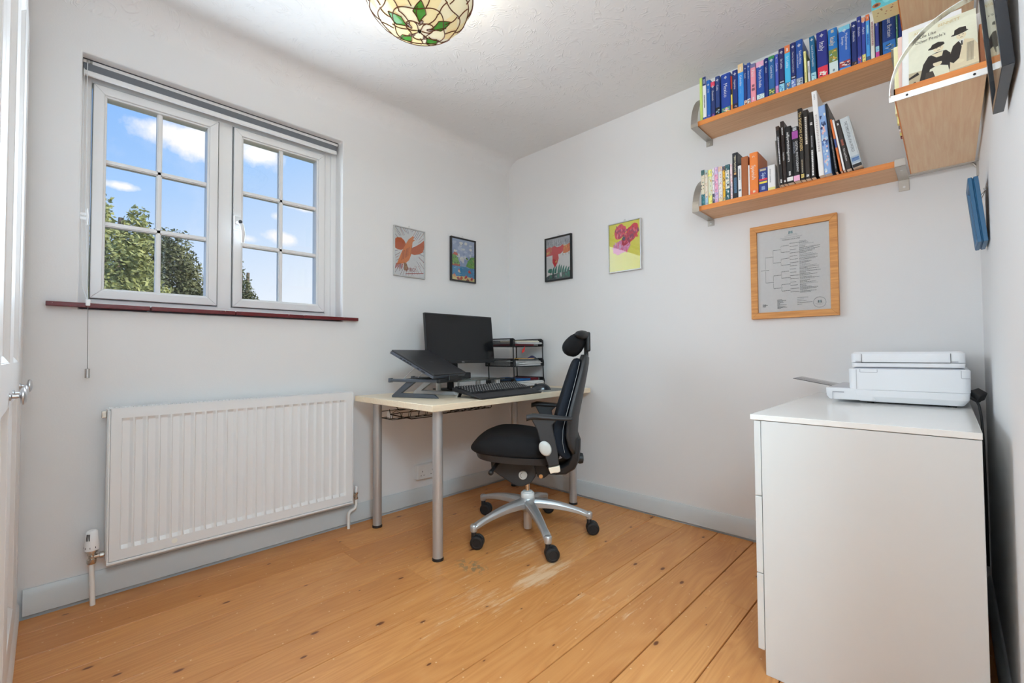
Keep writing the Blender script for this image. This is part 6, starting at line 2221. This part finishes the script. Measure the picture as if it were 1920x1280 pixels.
GT = 'large books leaning at the middle of the lower shelf'
TALL = [
    ('thin grey book first of the large books on the lower shelf', 1.953, .0055, .213, -.05, dict(col=A(96, 92, 86), y=-.228, depth=.16)),
    ('tall thin brown and black book beside the grey one', 1.9595, .0135, .274, -.045, dict(col=A(60, 42, 32), bands=[(0, .93, BK)], marks=[(.35, .82, A(200, 200, 205), .3), (.03, .09, A(220, 220, 220), .4)])),
    ('tall dark brown book titled in small white script', 1.9745, .0135, .290, -.030, dict(col=BR, title='Frida Kahlo', tsize=.0055, tz=.50, marks=[(.78, .90, A(190, 190, 190), .35), (.03, .06, A(220, 220, 220), .5)])),
    ('black book with white lettering self portrait', 1.989, .0245, .258, -.022, dict(col=S(26, 26, 28), title='selfportraitcheguevara', tsize=.0105, tz=.10, tmax=.66, tcol=A(226, 224, 220), bands=[(.03, .10, A(210, 210, 208))], marks=[(.13, .20, A(200, 200, 200), .3)])),
    ('black photography book with a pink and white cover figure', 2.0155, .0245, .245, -.020, dict(col=S(20, 20, 24), title='DIGITAL PHOTOGRAPHY', tsize=.0085, tz=.27, tx=.7, tmax=.62, y=-.240, bands=[(0, .10, A(226, 160, 190)), (.78, .92, A(150, 70, 150))], sub=('MASTERCLASS', .0055, .28, .3, A(150, 160, 175)), marks=[(.93, .99, A(170, 175, 180), .6)])),
    ('tall dark book with gold lettering The Shadow Catchers', 2.0415, .0165, .322, -.020, dict(col=S(34, 28, 24), title='The SHADOW CATCHERS', tsize=.0105, tz=.05, tmax=.62, tcol=A(206, 178, 120), marks=[(.03, .08, A(214, 190, 110), .7), (.10, .28, A(150, 140, 120), .25)])),
    ('tall charcoal book with faint capitals', 2.0595, .0185, .307, -.014, dict(col=S(46, 40, 36), marks=[(.50, .90, A(196, 192, 186), .4), (.03, .06, A(226, 224, 220), .5)])),
    ('black book lettered in white beside the tall white book', 2.080, .0165, .290, -.012, dict(col=BK, marks=[(.03, .42, A(226, 226, 226), .38), (.46, .64, A(140, 140, 145), .25), (.80, .84, A(190, 190, 190), .5)])),
    ('very tall slim white book reaching up before the upper shelf', 2.0985, .0190, .377, -.055, dict(col=A(226, 220, 218), marks=[(.28, .72, A(176, 172, 172), .4), (.90, .96, A(160, 160, 160), .25)])),
    ('tall blue and white patterned book leaning on the white one', 2.1205, .0245, .303, -.058, dict(col=A(126, 156, 198), speck=(46, P_((230, 230, 236), (40, 56, 96), (170, 194, 224), (210, 170, 170), (70, 100, 160))))),
    ('tall thin dark book with grey lines leaning left', 2.1485, .0080, .306, -.100, dict(col=S(26, 28, 34), marks=[(.05, .50, A(120, 124, 130), .4)])),
    ('thin orange and blue booklet leaning left', 2.1745, .0070, .232, -.135, dict(col=A(196, 104, 50), bands=[(.45, .62, A(40, 70, 130))])),
    ('thin white booklet leaning left beside the orange one', 2.1850, .0065, .228, -.150, dict(col=A(220, 218, 214))),
    ('dark grey book with small white lettering leaning left', 2.1930, .0175, .220, -.165, dict(col=S(52, 46, 44), title='The Last Photos', tsize=.0060, tz=.58, tmax=.34, tcol=A(220, 220, 220), marks=[(.90, .94, A(220, 220, 220), .3), (.48, .60, A(150, 80, 60), .4)])),
    ('silver atlas leaning at the right end of the book row', 2.2125, .0320, .222, -.185, dict(col=A(176, 184, 188), title='THE TIMES ATLAS of the WORLD', tsize=.0095, tz=.08, tmax=.62, tcol=A(60, 66, 76), bands=[(.08, .22, A(150, 166, 180)), (0, .06, S(24, 24, 28))], marks=[(.12, .19, A(40, 90, 150), .75)], hard=True, depth=.17)),
]
prev = None
for lab, x0, t, h, lean, kw in TALL:
    kw.setdefault('tcol', WHT)
    kw.setdefault('y', -.236)
    kw.setdefault('depth', .20 if h > .24 else .16)
    if prev:
        px, pt, ph, pl = prev
        x0 = max(x0, px+pt+max(0, pl-lean)*min(h, ph)+0.0004)
    prev = (x0, t, h, lean)
    book(lab, x0, t, h, zs+abs(math.sin(lean))*0.0, group=GT, lean=lean, **kw)

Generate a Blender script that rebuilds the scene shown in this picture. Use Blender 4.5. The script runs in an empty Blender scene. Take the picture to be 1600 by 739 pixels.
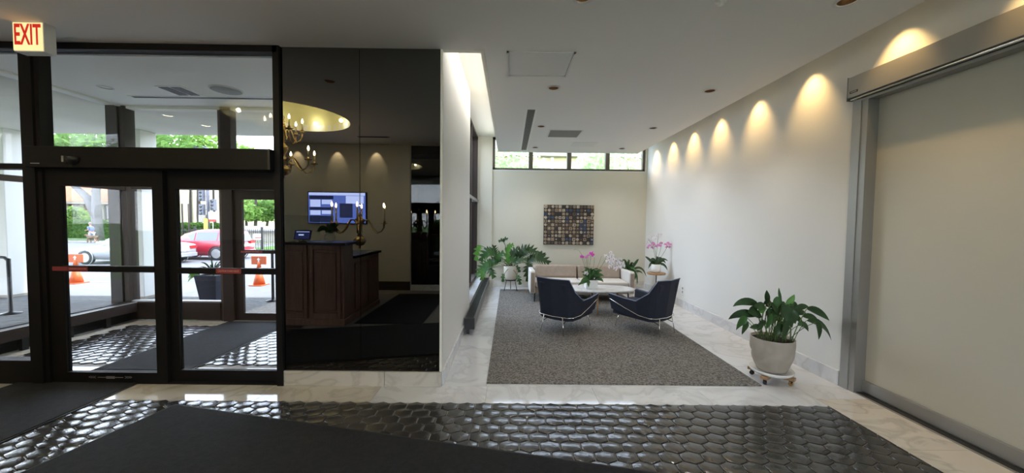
-=-=-
WHAT YOU NEED TO DO:
Write out the entries above verbatim; the pictures do not belong in your copy.

RESULT FOR THIS TASK:
Keep writing the Blender script for this image. This is part 6, starting at line 2221. This part finishes the script. Measure the picture as if it were 1920x1280 pixels.
GT = 'large books leaning at the middle of the lower shelf'
TALL = [
    ('thin grey book first of the large books on the lower shelf', 1.953, .0055, .213, -.05, dict(col=A(96, 92, 86), y=-.228, depth=.16)),
    ('tall thin brown and black book beside the grey one', 1.9595, .0135, .274, -.045, dict(col=A(60, 42, 32), bands=[(0, .93, BK)], marks=[(.35, .82, A(200, 200, 205), .3), (.03, .09, A(220, 220, 220), .4)])),
    ('tall dark brown book titled in small white script', 1.9745, .0135, .290, -.030, dict(col=BR, title='Frida Kahlo', tsize=.0055, tz=.50, marks=[(.78, .90, A(190, 190, 190), .35), (.03, .06, A(220, 220, 220), .5)])),
    ('black book with white lettering self portrait', 1.989, .0245, .258, -.022, dict(col=S(26, 26, 28), title='selfportraitcheguevara', tsize=.0105, tz=.10, tmax=.66, tcol=A(226, 224, 220), bands=[(.03, .10, A(210, 210, 208))], marks=[(.13, .20, A(200, 200, 200), .3)])),
    ('black photography book with a pink and white cover figure', 2.0155, .0245, .245, -.020, dict(col=S(20, 20, 24), title='DIGITAL PHOTOGRAPHY', tsize=.0085, tz=.27, tx=.7, tmax=.62, y=-.240, bands=[(0, .10, A(226, 160, 190)), (.78, .92, A(150, 70, 150))], sub=('MASTERCLASS', .0055, .28, .3, A(150, 160, 175)), marks=[(.93, .99, A(170, 175, 180), .6)])),
    ('tall dark book with gold lettering The Shadow Catchers', 2.0415, .0165, .322, -.020, dict(col=S(34, 28, 24), title='The SHADOW CATCHERS', tsize=.0105, tz=.05, tmax=.62, tcol=A(206, 178, 120), marks=[(.03, .08, A(214, 190, 110), .7), (.10, .28, A(150, 140, 120), .25)])),
    ('tall charcoal book with faint capitals', 2.0595, .0185, .307, -.014, dict(col=S(46, 40, 36), marks=[(.50, .90, A(196, 192, 186), .4), (.03, .06, A(226, 224, 220), .5)])),
    ('black book lettered in white beside the tall white book', 2.080, .0165, .290, -.012, dict(col=BK, marks=[(.03, .42, A(226, 226, 226), .38), (.46, .64, A(140, 140, 145), .25), (.80, .84, A(190, 190, 190), .5)])),
    ('very tall slim white book reaching up before the upper shelf', 2.0985, .0190, .377, -.055, dict(col=A(226, 220, 218), marks=[(.28, .72, A(176, 172, 172), .4), (.90, .96, A(160, 160, 160), .25)])),
    ('tall blue and white patterned book leaning on the white one', 2.1205, .0245, .303, -.058, dict(col=A(126, 156, 198), speck=(46, P_((230, 230, 236), (40, 56, 96), (170, 194, 224), (210, 170, 170), (70, 100, 160))))),
    ('tall thin dark book with grey lines leaning left', 2.1485, .0080, .306, -.100, dict(col=S(26, 28, 34), marks=[(.05, .50, A(120, 124, 130), .4)])),
    ('thin orange and blue booklet leaning left', 2.1745, .0070, .232, -.135, dict(col=A(196, 104, 50), bands=[(.45, .62, A(40, 70, 130))])),
    ('thin white booklet leaning left beside the orange one', 2.1850, .0065, .228, -.150, dict(col=A(220, 218, 214))),
    ('dark grey book with small white lettering leaning left', 2.1930, .0175, .220, -.165, dict(col=S(52, 46, 44), title='The Last Photos', tsize=.0060, tz=.58, tmax=.34, tcol=A(220, 220, 220), marks=[(.90, .94, A(220, 220, 220), .3), (.48, .60, A(150, 80, 60), .4)])),
    ('silver atlas leaning at the right end of the book row', 2.2125, .0320, .222, -.185, dict(col=A(176, 184, 188), title='THE TIMES ATLAS of the WORLD', tsize=.0095, tz=.08, tmax=.62, tcol=A(60, 66, 76), bands=[(.08, .22, A(150, 166, 180)), (0, .06, S(24, 24, 28))], marks=[(.12, .19, A(40, 90, 150), .75)], hard=True, depth=.17)),
]
prev = None
for lab, x0, t, h, lean, kw in TALL:
    kw.setdefault('tcol', WHT)
    kw.setdefault('y', -.236)
    kw.setdefault('depth', .20 if h > .24 else .16)
    if prev:
        px, pt, ph, pl = prev
        x0 = max(x0, px+pt+max(0, pl-lean)*min(h, ph)+0.0004)
    prev = (x0, t, h, lean)
    book(lab, x0, t, h, zs+abs(math.sin(lean))*0.0, group=GT, lean=lean, **kw)

Generate a Blender script that rebuilds the scene shown in this picture. Use Blender 4.5. The script runs in an empty Blender scene. Take the picture to be 1600 by 739 pixels.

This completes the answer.